Exercise task
Only the lines from the start of the data through the one containing "scene = bpy.context.scene" belong in your answer; return them exactly.

Stored data
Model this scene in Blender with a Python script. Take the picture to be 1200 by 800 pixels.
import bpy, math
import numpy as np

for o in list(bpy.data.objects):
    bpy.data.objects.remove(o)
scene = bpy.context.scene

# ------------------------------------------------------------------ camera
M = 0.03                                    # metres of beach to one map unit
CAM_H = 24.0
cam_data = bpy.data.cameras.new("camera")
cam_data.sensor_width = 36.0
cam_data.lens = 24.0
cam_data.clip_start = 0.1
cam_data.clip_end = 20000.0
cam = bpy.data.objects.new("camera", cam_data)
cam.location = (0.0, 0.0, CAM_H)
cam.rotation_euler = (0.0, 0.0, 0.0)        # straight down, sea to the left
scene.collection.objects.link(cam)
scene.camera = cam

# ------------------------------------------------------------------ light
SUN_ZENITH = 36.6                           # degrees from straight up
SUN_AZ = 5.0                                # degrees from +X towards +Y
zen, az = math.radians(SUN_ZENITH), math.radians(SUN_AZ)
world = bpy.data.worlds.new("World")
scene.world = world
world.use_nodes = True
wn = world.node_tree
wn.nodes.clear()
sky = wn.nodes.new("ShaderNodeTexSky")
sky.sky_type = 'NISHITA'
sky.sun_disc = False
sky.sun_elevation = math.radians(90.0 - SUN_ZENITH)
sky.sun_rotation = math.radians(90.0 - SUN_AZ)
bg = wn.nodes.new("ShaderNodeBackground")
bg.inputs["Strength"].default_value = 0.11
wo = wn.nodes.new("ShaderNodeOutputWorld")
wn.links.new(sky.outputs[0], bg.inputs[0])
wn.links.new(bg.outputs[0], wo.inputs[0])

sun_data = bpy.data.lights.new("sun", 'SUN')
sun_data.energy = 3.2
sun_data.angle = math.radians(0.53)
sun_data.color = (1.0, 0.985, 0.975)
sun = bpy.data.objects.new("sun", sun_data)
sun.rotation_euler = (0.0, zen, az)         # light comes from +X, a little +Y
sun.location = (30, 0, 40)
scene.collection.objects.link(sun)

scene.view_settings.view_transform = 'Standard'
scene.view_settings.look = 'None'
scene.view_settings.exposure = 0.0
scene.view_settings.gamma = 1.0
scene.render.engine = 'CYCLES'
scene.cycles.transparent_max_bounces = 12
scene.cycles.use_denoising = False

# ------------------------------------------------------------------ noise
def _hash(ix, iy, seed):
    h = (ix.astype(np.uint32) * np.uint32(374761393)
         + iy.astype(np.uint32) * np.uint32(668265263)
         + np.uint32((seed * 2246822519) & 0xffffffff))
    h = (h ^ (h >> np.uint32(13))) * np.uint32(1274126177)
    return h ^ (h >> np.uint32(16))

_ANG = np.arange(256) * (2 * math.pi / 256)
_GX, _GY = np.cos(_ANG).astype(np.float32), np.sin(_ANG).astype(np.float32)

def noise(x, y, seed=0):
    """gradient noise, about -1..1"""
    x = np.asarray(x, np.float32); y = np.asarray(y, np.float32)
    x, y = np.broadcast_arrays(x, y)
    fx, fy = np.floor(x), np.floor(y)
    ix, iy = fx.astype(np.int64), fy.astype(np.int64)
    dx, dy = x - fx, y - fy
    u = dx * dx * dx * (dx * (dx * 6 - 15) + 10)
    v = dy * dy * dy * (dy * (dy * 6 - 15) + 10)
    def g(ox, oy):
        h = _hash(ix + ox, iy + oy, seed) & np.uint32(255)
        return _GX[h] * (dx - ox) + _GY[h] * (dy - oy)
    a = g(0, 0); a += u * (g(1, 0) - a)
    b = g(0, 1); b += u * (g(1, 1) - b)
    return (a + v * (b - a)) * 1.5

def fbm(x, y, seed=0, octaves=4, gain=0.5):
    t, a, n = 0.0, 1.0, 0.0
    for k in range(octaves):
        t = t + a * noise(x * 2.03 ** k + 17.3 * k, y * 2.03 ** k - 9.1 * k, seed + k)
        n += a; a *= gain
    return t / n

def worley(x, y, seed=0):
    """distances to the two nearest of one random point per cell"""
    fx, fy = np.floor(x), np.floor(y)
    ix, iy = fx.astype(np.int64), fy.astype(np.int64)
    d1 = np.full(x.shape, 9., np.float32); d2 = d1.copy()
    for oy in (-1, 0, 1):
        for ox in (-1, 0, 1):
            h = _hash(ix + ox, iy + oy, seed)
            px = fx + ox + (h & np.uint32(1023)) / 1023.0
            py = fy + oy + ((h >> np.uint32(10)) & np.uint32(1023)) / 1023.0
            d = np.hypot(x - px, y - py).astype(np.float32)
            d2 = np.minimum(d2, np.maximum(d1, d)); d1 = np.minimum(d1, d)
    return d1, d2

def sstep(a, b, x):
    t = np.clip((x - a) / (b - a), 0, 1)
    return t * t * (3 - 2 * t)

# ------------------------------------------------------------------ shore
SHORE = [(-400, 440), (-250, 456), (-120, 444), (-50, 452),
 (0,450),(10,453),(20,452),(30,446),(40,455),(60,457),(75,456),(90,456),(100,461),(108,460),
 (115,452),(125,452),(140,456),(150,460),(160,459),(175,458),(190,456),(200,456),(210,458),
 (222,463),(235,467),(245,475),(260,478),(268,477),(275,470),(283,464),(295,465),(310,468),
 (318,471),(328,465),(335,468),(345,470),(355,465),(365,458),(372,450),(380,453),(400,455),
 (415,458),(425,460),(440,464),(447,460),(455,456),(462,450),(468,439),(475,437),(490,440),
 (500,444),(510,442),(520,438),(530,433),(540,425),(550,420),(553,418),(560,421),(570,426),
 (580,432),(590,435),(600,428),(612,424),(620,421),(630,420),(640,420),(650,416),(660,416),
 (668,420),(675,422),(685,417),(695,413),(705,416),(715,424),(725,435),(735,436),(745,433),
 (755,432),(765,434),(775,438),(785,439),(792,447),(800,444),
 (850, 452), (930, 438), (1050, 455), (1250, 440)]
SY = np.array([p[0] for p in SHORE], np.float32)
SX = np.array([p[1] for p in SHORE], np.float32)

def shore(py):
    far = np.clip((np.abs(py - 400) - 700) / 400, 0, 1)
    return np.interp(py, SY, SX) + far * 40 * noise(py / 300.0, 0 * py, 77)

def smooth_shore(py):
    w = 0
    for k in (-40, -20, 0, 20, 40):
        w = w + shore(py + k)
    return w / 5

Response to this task
Model this scene in Blender with a Python script. Take the picture to be 1200 by 800 pixels.
import bpy, math
import numpy as np

for o in list(bpy.data.objects):
    bpy.data.objects.remove(o)
scene = bpy.context.scene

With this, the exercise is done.